Bei Obst, Gemüse und Wein würde der Konkurrenzduck wohl am stärksten fühlbar werden, die österreichische Landwirtschaft hat aber auch in diesen Sektoren, wie in ihrer Gesamtheit, große Anstrengungen unternommen, um sich auf den verstärkten Wettbewerb vorzubereiten. Hierzu haben nicht zuletzt die Maßnahmen im Rahmen des Grünen Planes beitragen.

Die Bedeutung des EWG-Agrarmarktes erschöpft sich für die österreichische Landwirtschaft aber nicht in Fragen des Außenhandels. Die Ziele der EWG-Agrarpolitik stimmen weitestgehend mit den Zielen der österreichischen Agrarpolitik, wie sie im österreichischen Landwirtschaftsgesetz aus dem Jahre i960 festgelegt sind, überein.
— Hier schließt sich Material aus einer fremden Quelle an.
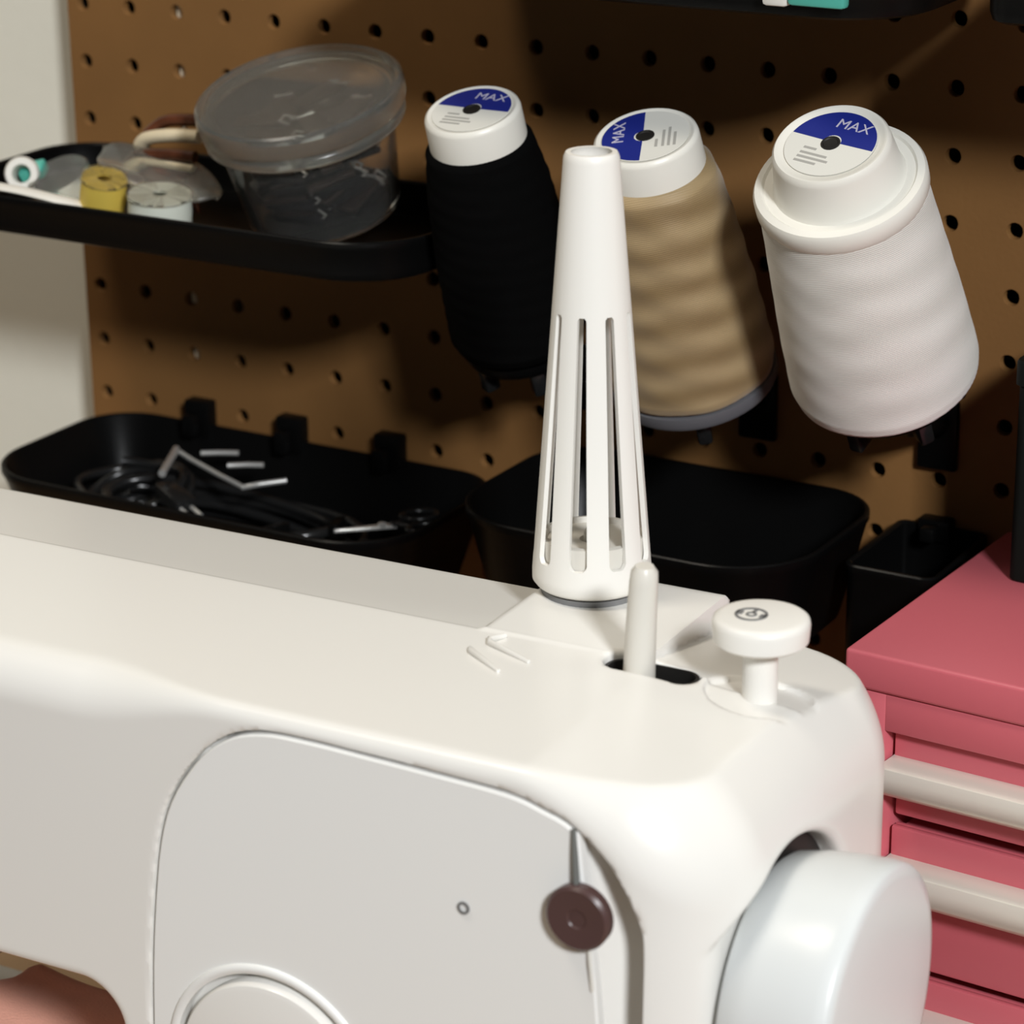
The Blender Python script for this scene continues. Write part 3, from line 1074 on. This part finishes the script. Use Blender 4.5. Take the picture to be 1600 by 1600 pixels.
FL = T1Z - 0.0165 + 0.0022
bobbin('bobbin of yellow thread in the shallow tray', (0.0735, -0.0860, FL + 0.0075), 0.0098, 0.0165, 'yellow_thread', (0.15, 0.28, 0))
bobbin('flat bobbin of pale thread beside the clear tub', (0.1015, -0.0840, FL + 0.0040), 0.0135, 0.0150, 'pale_thread', (0.10, 0.12, 0))
tm = axis_matrix((0.0200, -0.0700, -0.0600), (0.51, -0.80, 0.30))
single('plastic_ring', xf(lathe([(0.0036, -0.008), (0.0068, -0.008), (0.0074, -0.006), (0.0074, 0.006), (0.0066, 0.008), (0.0040, 0.008), (0.0036, 0.006), (0.0036, -0.008)], 32), tm), 'white_nylon', 'white plastic tube end at the left of the shallow tray', 'tube')
single('white_ribbon', tube(spline([(0.012, -0.088, -0.0585), (0.024, -0.0985, -0.0575), (0.045, -0.0995, -0.0580), (0.064, -0.0985, -0.0600), (0.070, -0.090, -0.0640)], 8), 0.0042, 10, flat=0.35), 'white_nylon', 'white ribbon along the front of the shallow tray', 'ribbon', None, 60)
tc_ = thing('round_case', 'clear round case with teal tab at the left of the tray', 'case', (0.0395, -0.0640, -0.0700), (math.radians(24), math.radians(-14), 0.3))
link('disc', lathe([(0, 0.004), (0.0125, 0.004), (0.0138, 0.0052), (0.0140, 0.0130), (0.0130, 0.0142), (0, 0.0142)], 48), 'frosted_plastic', tc_, 40)
link('tab', box(-0.0190, -0.0080, 0.004, 0.0120, 0.0080, 0.0160, 0.0012), 'teal', tc_, 40)


def pouch():
    V, F = [], []
    n, m_ = 20, 14
    for i in range(n + 1):
        for j in range(m_):
            s = i / n
            a = 2 * PI * j / m_
            w_ = math.sin(PI * min(1, max(0, s))) ** 0.45
            V.append((-0.032 + 0.064 * s, 0.016 * w_ * math.cos(a), 0.0038 * w_ * math.sin(a) + 0.0012 * math.sin(9 * s + 2 * math.cos(a))))
    for i in range(n):
        for j in range(m_):
            k = (j + 1) % m_
            F.append((i * m_ + j, i * m_ + k, (i + 1) * m_ + k, (i + 1) * m_ + j))
    return V, F


pm = Matrix.Translation((0.0860, -0.0630, -0.0535)) @ Matrix.Rotation(math.radians(-6), 4, 'Z') @ Matrix.Rotation(math.radians(12), 4, 'Y') @ Matrix.Rotation(math.radians(10), 4, 'X')
single('clear_pouch', xf(pouch(), pm), 'frosted_plastic', 'flat clear plastic pouch lying over the bobbins', 'pouch', None, 60)

hc = thing('hair_clip', 'tortoiseshell and cream claw clip leaning on the clear tub', 'clip', (0.0800, -0.0420, FL), (0, 0, 0))
link('upper_jaw', tube(spline([(-0.0150, -0.006, 0.0235), (-0.0105, -0.008, 0.0300), (0.002, -0.008, 0.0330), (0.016, -0.006, 0.0335)], 8), 0.0036, 12, flat=0.8), 'cream', hc, 60)
link('edge', tube(spline([(-0.0130, -0.003, 0.0310), (-0.006, -0.001, 0.0365), (0.004, -0.001, 0.0385), (0.018, 0.000, 0.0390)], 8), 0.0026, 10), 'tortoise', hc, 60)
link('middle_jaw', tube(spline([(-0.0160, -0.010, 0.0185), (-0.008, -0.013, 0.0245), (0.004, -0.013, 0.0262), (0.018, -0.012, 0.0265)], 8), 0.0026, 10), 'tortoise', hc, 60)
link('lower_jaw', tube(spline([(-0.0230, -0.014, 0.0120), (-0.012, -0.015, 0.0180), (0.002, -0.015, 0.0215), (0.018, -0.014, 0.0210)], 8), 0.0024, 10), 'cream', hc, 60)
link('hinge', tube(spline([(-0.0080, -0.010, 0.0150), (0.002, -0.012, 0.0150), (0.016, -0.012, 0.0140)], 8), 0.0058, 12), 'tortoise', hc, 60)
for k in range(5):
    x = -0.008 + 0.006 * k
    link('tooth', tube([(x, -0.010, 0.020), (x + 0.001, -0.014, 0.011), (x + 0.0015, -0.011, 0.0030 if k != 2 else 0.0010)], [0.0028, 0.0024, 0.0012], 8), 'tortoise', hc, 60)

# ------------------------------------------------------------------ things in the lower tray
def coil(cx, cy, rx, ry, z0, turns, seed, tilt=0.0):
    rnd = random.Random(seed)
    pts = []
    n = 26
    for k in range(int(turns * n) + 1):
        a = 2 * PI * k / n
        e = 1 + 0.10 * math.sin(a * 0.37 + seed) + 0.05 * math.sin(a * 0.73)
        pts.append((cx + rx * e * math.cos(a), cy + ry * e * math.sin(a), z0 + 0.0042 * (k / n) * 0.75 + 0.002 * math.sin(2.3 * a + seed) + tilt * math.sin(a)))
    return pts


single('cable', tube(coil(0.100, -0.050, 0.062, 0.026, -0.2160, 4.6, 1), 0.0024, 10), 'black_gloss', 'long black cable coiled in the middle of the cable tray', 'cable', 'cables in the tray', 60)
single('cable', tube(coil(0.052, -0.048, 0.024, 0.020, -0.2140, 5.4, 4, 0.003), 0.0021, 10), 'black_gloss', 'small bundled black cable at the left end of the cable tray', 'cable', 'cables in the tray', 60)
pl = thing('cable_plug', 'black plug with bright pins in the cable tray', 'plug', (0.088, -0.0660, -0.1945), (0, 0.1, math.radians(-28)))
link('housing', join(box(-0.012, 0.010, -0.005, 0.005, -0.004, 0.004, 0.0016), tube([(-0.012, 0, 0), (-0.022, 0.002, -0.003)], [0.0034, 0.0022], 10)), 'black_gloss', pl, 40)
for s_ in (-1, 1):
    link('pin', tube([(0.009, s_ * 0.0024, 0), (0.019, s_ * 0.0024, 0)], 0.0010, 8), 'steel', pl, 40)


def peg_hook(label, pts, r=0.0013):
    P = [Vector(p) for p in pts]
    return single('peg_hook', tube(pts, r, 10), 'steel', label, 'hook', 'loose metal pegboard hooks', 40)


z = -0.1868
peg_hook('bright straight steel bar lying across the metal hooks', [(0.0775, -0.0615, z + 0.001), (0.0640, -0.0335, z + 0.0015)], 0.0017)
peg_hook('long steel hook wire at the back of the cable tray', [(0.0625, -0.0310, z), (0.0750, -0.0365, z - 0.001), (0.0950, -0.0445, z - 0.002), (0.1135, -0.0525, z - 0.002), (0.1190, -0.0480, z - 0.001), (0.1280, -0.0410, z)], 0.0012)
peg_hook('short steel hook prong beside the long wire, nearest the wall', [(0.0760, -0.0315, z + 0.001), (0.0830, -0.0270, z + 0.001), (0.0905, -0.0235, z + 0.001)], 0.0012)
peg_hook('short steel hook prong in the middle of the long wire', [(0.0960, -0.0395, z + 0.001), (0.1030, -0.0345, z + 0.001), (0.1095, -0.0315, z + 0.001)], 0.0012)

sc = thing('small_scissors', 'small scissors with black ring handles in the cable tray', 'scissors', (0.1860, -0.0560, -0.1930), (0, 0, math.radians(44)))
for s_ in (-1, 1):
    bl_ = [(-0.020, s_ * 0.0002, 0), (0.006, s_ * 0.0016, 0), (0.006, -s_ * 0.0016, 0)]
    link('blade', loft([[(x, y, 0.0003 * s_) for x, y, _ in bl_], [(x, y, 0.0003 * s_ + 0.0009) for x, y, _ in bl_]]), 'steel', sc, 0)
    ring = [(0.017 + 0.0075 * math.cos(a), s_ * 0.0065 + 0.0052 * math.sin(a), 0.0006 * s_ + 0.001) for a in [2 * PI * k / 24 for k in range(24)]]
    hd_ = link('handle', join(tube(ring, 0.0015, 8, closed=True), tube([(0.004, -s_ * 0.001, 0.001), (0.0105, s_ * 0.004, 0.001)], 0.0013, 8)), 'black_gloss', sc, 60)
link('rivet', lathe([(0, 0.0008), (0.0018, 0.0008), (0.0018, 0.0020), (0.0010, 0.0024), (0, 0.0024)], 16), 'steel', sc, 40)
# a few bits of black hardware under them
for i, (x, y, a, lab) in enumerate(((0.170, -0.045, 0.3, 'black bracket under the small scissors'), (0.198, -0.062, 1.1, 'black bracket at the right end of the cable tray'), (0.150, -0.070, -0.4, 'black bracket between the cable coil and the scissors'))):
    t = thing('plastic_bracket', lab, 'bracket', (x, y, -0.2200), (0, 0, a), 'black brackets in the cable tray')
    link('plate', box(-0.014, 0.014, -0.006, 0.006, 0.0, 0.0035, 0.0008), 'black_plastic', t, 40)
    link('upright', box(-0.014, -0.010, -0.006, 0.006, 0.0035, 0.0230, 0.0008), 'black_plastic', t, 40)
    link('screw', lathe([(0, 0.0035), (0.0026, 0.0035), (0.0026, 0.0050), (0, 0.0056)], 12), 'steel', t, 40)

# ------------------------------------------------------------------ pink steel chest of drawers
CX, CD = 0.310, 0.134
chest = thing('drawer_chest', 'pink enamelled metal chest of drawers with pale metal handles', 'chest of drawers', (0.4341, -0.15, TABLE_Z), (0, 0, math.radians(-3)))


def cz(m):
    return [(p[0], p[1], p[2] - TABLE_Z) for p in m[0]], m[1]


link('lid', cz(box(0, CX, 0, CD, -0.1752, -0.1615, 0.0014, 3)), 'pink_enamel', chest, 40)
ZB = TABLE_Z + 0.004
link('case', cz(join(box(0.0018, 0.0155, 0.0012, CD - 0.001, ZB, -0.1755, 0.0008), box(CX - 0.0155, CX - 0.0018, 0.0012, CD - 0.001, ZB, -0.1755, 0.0008),
                    box(0.0150, CX - 0.0150, 0.0012, CD - 0.001, -0.1892, -0.1755, 0.0008), box(0.0150, CX - 0.0150, 0.0012, CD - 0.001, ZB, ZB + 0.006, 0.0008),
                    box(0.0150, CX - 0.0150, CD - 0.004, CD - 0.001, ZB, -0.1755))), 'pink_enamel', chest, 40)
for x in (0.02, CX - 0.02):
    for y in (0.02, CD - 0.02):
        link('foot', cz(move(lathe([(0, TABLE_Z), (0.008, TABLE_Z), (0.008, ZB), (0, ZB)], 16), (x, y, 0))), 'black_plastic', chest, 40)


def handle_prof(zt, zb):
    h = zt - zb
    return [(0.009, zt - 0.0006), (-0.0035, zt), (-0.0052, zt - 0.0010), (-0.0062, zt - h * 0.30), (-0.0060, zt - h * 0.55), (-0.0046, zt - h * 0.80), (-0.0026, zb + 0.0004), (-0.0014, zb), (-0.0010, zb + 0.0010), (0.000, zt - h * 0.5), (0.009, zt - h * 0.4)]


for (zt, zb, ht, hb_) in ((-0.1905, -0.2228, -0.1990, -0.2112), (-0.2262, -0.2800, -0.2366, -0.2500), (-0.2825, -0.3450, -0.2930, -0.3062), (-0.3475, -0.4060, -0.3580, -0.3712)):
    d = link('drawer', cz(join(box(0.0168, CX - 0.0168, 0.0062, 0.0090, ht - 0.004, zt, 0.0008), box(0.0168, CX - 0.0168, 0.0085, 0.0115, zb, zt - 0.0002, 0.0010),
                               box(0.0180, CX - 0.0180, 0.0115, CD - 0.006, zb + 0.002, zt - 0.003))), 'pink_enamel', chest, 40)
    pr = handle_prof(ht, hb_)
    link('handle', cz(loft([[(0.0168, y, z_) for y, z_ in pr], [(CX - 0.0168, y, z_) for y, z_ in pr]])), 'aluminium', d, 35)

bx_m = Matrix.Translation((0.4341, -0.15, 0)) @ Matrix.Rotation(math.radians(-3), 4, 'Z')


def upright_box():
    o = rrect(0.0205, 0.125, 0.0860, 0.1280, 0.004, 6)
    i_ = rrect(0.0213, 0.1242, 0.0868, 0.1272, 0.004, 6)
    return loft([[(x, y, -0.1614) for x, y in i_], [(x, y, -0.1606) for x, y in o], [(x, y, -0.0890) for x, y in o], [(x, y, -0.0880) for x, y in i_]])


ub = thing('storage_box', 'tall black box standing on the pink chest', 'box', bx_m @ Vector((0.0728, 0.107, -0.1614)), (0, 0, math.radians(-3)))
link('body', move(upright_box(), (-0.0728, -0.107, 0.1614)), 'black_powder', ub, 40)
lo_ = rrect(0.0195, 0.126, 0.0850, 0.1290, 0.004, 6)
link('lid', move(loft([[(x, y, -0.0880) for x, y in lo_], [(x, y, -0.0800) for x, y in lo_], [(x * 0.99 + 0.0007, y * 0.99 + 0.001, -0.0790) for x, y in lo_]]), (-0.0728, -0.107, 0.1614)), 'black_powder', ub, 40)
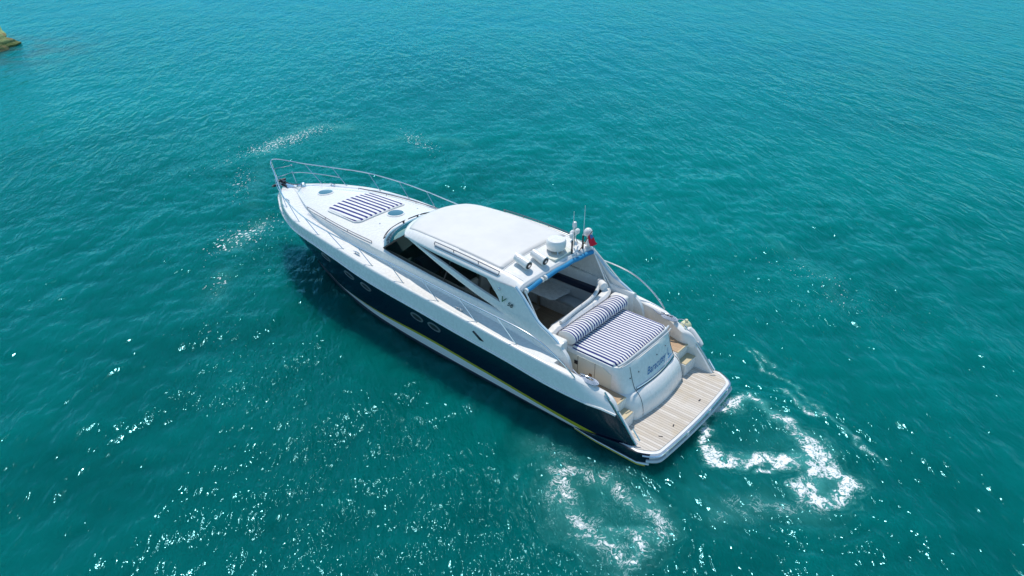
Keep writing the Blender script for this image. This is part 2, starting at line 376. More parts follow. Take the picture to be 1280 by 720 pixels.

Nicht zuletzt möchte ich aber das große Interesse hervorheben, das die österreichische Landwirtschaft der Teilnahme an der Dynamik des wirtschaftlichen Großraumes beimißt. Dieses Interesse beschränkt sich keineswegs auf die Dynamik im agrarischen Bereich.

Die österreichische Landwirtschaft hat sich nach nüchterner Einschätzung der Lage an den Bemühungen um die Regelung der wirtschaftlichen Beziehungen mit der EWG beteiligt. Sie ist sich der Bedingungen, die der größere Wirtschaftsraum mit seinem Wettbewerb mit sich bringt, bewußt. Sie ist voll Zuversicht, daß sie sich unter diesen Bedingungen behaupten wird, und unternimmt alle Anstrengungen, um sich darauf vorzubereiten.